There is a propensity in our modern world to break things down – to analyze. We have gained a certain mastery over many things by analyzing various components of their structure and manipulating what we find. It has become the default position of modern thought. This power of analysis, however, is weakened by its very success. Frequently the truth of something lies not in the summary of its parts but in the wonder of the whole thing.
This is certainly the case with the Christian faith. It is not uncommon for theology to be addressed under various headings: Christology, soteriology, eschatology, ecclesiology, hermeneutics, etc. It makes for an impresive array of titles on a seminary faculty listing. The problem, however, is that theology ultimately seeks to describe or state one thing (or it should). That one thing, however, is so large that it cannot be spoken with ease.
If I had to use a single word to describe the one thing it would be Pascha (in its fullness). I cannot think of any part of the Christian life or revelation that is not gathered into the fullness of Pascha. It is one of the reasons that the liturgical celebration of Pascha is as utterly overwhelming as it is in its Orthodox expression.
Liturgy has a grammar, a way of speaking and revealing truth, that does things that cannot be done as easily in discursive theological writing. I have written about this previously.
For one, Orthodox liturgical practice has a habit of bringing elements of the Christian story together that are frequently kept apart – particularly in our modern compartmentalized approach to life. There are “theological rhythms” within the Orthodox cycle of services. Each of the seven days of the week has a particular assigned theme (Mondays for the Angels, Tuesdays for St. John the Baptist, etc.). Every day on the calendar has one or more (usually many more) saints whose memory is kept on that day.
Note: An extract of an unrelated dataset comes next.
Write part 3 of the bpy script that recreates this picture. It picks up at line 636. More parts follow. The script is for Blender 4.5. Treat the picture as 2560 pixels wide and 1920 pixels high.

There is also the cycle of feasts that depend on the date of Pascha, and others that are determined according to a fixed date.
These cycles are always meeting each other and bringing their own elements and insights into the service. Thus those who come to worship are never “just doing one thing” but are always presented with “several things.” And, greater than that, everything is brought together as a “whole” and not just a collection of parts.
On the New Calendar, today is the feast of the Transfiguration of Christ. The Church remembers His transfigured appearance before the disciples on Mt. Tabor, with Moses and Elijah appearing with Him. The material used in the liturgical celebration of the feast look at this event from almost every conceivable angle. One of those angles caught me by surprise – it was occasioned by the normal confluence of liturgical structure – but gave me an image that left me speechless in wonder.
It came at Matins on the day before Transfiguration (known as the Forefeast). During Matins each day, there is the reading of “the canon.” This is a hymn that follows a particular poetic structure. It consists of nine odes, each of which takes its inner meditation from one of the nine traditional Biblical canticles of the Old Testament (such as the “Song of Moses” in Exodus 15:1 and following). The sixth ode is always a reflection on the hymn within the book of Jonah (whose three days in the whale is always seen as a “type” of Christ’s three days in the belly of the earth).
This is the verse that struck me:
Making ready for His friends a Bridal Chamber of the glory of that joy which is to come, Christ ascendeth the mountain, leading them up from life below to the life of heaven.
I have generally viewed the Transfiguration in its own “compartment.” I have extended that consideration to include reflection on the Palamite doctrine of the Divine Energies, since St. Gregory Palamas used the image of the Light of the Transfiguration for much of his theological understanding. But I had never made the leap to Pascha (to which belongs the image of the Bridal Chamber).
I found myself speechless. The idea was too full. The image of the bridal chamber and its affinity with Pascha is rich, in and of itself. The Church looks forward to the “marriage feast of the Lamb,” an image used for the close of the age and the fulfilling of all things. Pascha is that close and that fulfilling even though it also occurs at a particular moment in history in 33 A.D. The death and resurrection of Christ is the marriage of heaven and earth, the union of God and man, the fulfillment of all things.
But the Transfiguration is also the Bridal Chamber – a glimpse, out of sequence, of the fullness of Divinity. Christ appears with Elijah and Moses, the living and the dead, the prophets and the law, and speaks with them concerning His Pascha. And this happens in the context of the Divine Light – a brightness that was beyond the disciples’ ability to bear.
Our faith itself should have this quality of fullness about it – something that is greater than our ability to bear. Our compartmentalization of the world and our faith reduce both to bearable levels – but then we fail to live or to believe. Understanding begins with wonder – and wonder requires something beyond our normal limits.
May Christ carry each of us into the Bridal Chamber of the glory of that joy which is to come – and us up from the life below to the life of heaven.